Когда же именно, по Пастернаку, совершается переход к очищению и просветлению духа? На этот вопрос возможны только два ответа: перед самой физической смертью (ср. в сцене гибели Анны Карениной: «Чувство, подобное тому, которое она испытывала, когда, купаясь, готовилась войти в воду, охватило ее…») или же в самом процессе пения «сквозь слезы». Предпочтительным мне представляется второй вариант — как по соображениям грамматическим (несовершенный вид глагола «входили» представляет действие как длящийся процесс и носит характер обобщения предшествующих действий), так и потому, что мотив пения занимает в предшествующих строфах центральное место. Если вспомнить, что Дездемона и Офелия поют свои последние, «лебединые» песни, то ключ к их интерпретации дает рассуждение Сократа o бессмертии в диалоге Платона «Федон», о котором Пастернак размышлял в 1910–1911 годах[518]

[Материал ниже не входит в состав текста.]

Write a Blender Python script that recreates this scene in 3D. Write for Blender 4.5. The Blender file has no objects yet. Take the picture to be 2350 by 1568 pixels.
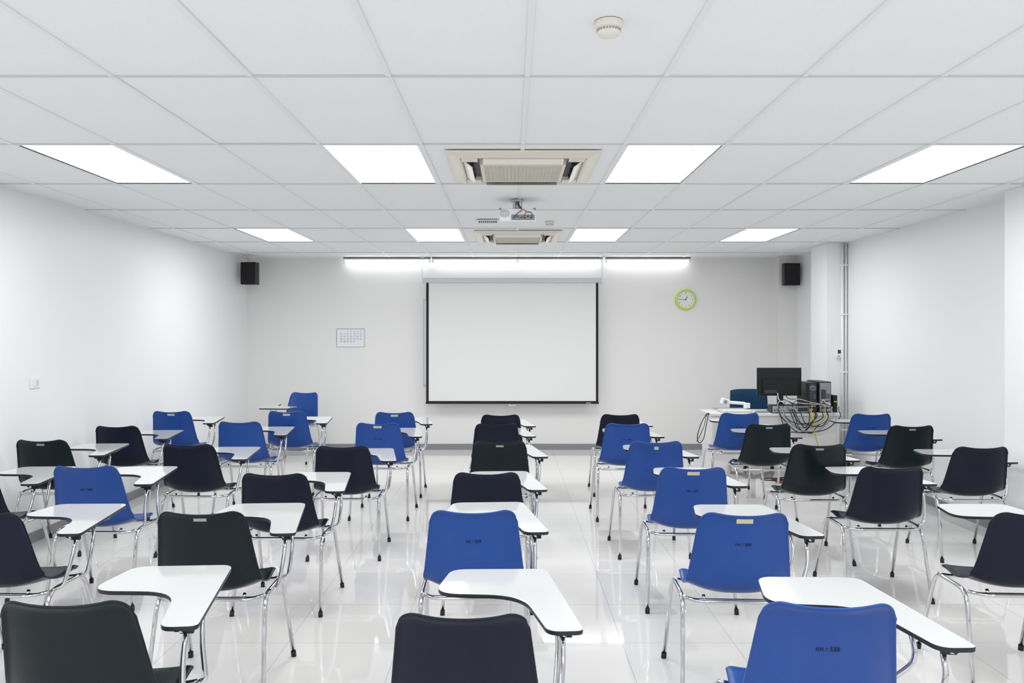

. Согласно Платону, готовящийся умереть Сократ говорил, что лебедикак почуют близкую смерть, заводят песнь такую громкую и прекрасную, какой никогда еще не певали: они ликуют оттого, что скоро отойдут к богу, которому служат. А люди из‐за собственного страха перед смертью возводят напраслину и на лебедей, утверждая, что они якобы оплакивают свою смерть и что скорбь вдохновляет их на предсмертную песнь. Им и невдомек, этим людям, что ни одна птица не поет, когда страдает от голода, или холода, или иной какой нужды, — даже соловей, даже ласточка или удод, хотя про них и рассказывают, будто они поют, оплакивая свое горе. Но, по-моему, это выдумка — и про них, и про лебедей. Лебеди принадлежат Аполлону, и потому — вещие птицы — они провидят блага, ожидающие их в Аиде, и поют, и радуются в этот последний свой день, как никогда прежде[519]
.Читатель «Уроков английского» тоже вначале должен подумать, что героини Пастернака поют от горя, оплакивая свою скорую смерть, но последняя строфа показывает, что на самом деле они, подобно лебедям Сократа, воспевают и готовят свое вступление в «бассейн вселенной», свой переход в благую потусторонность.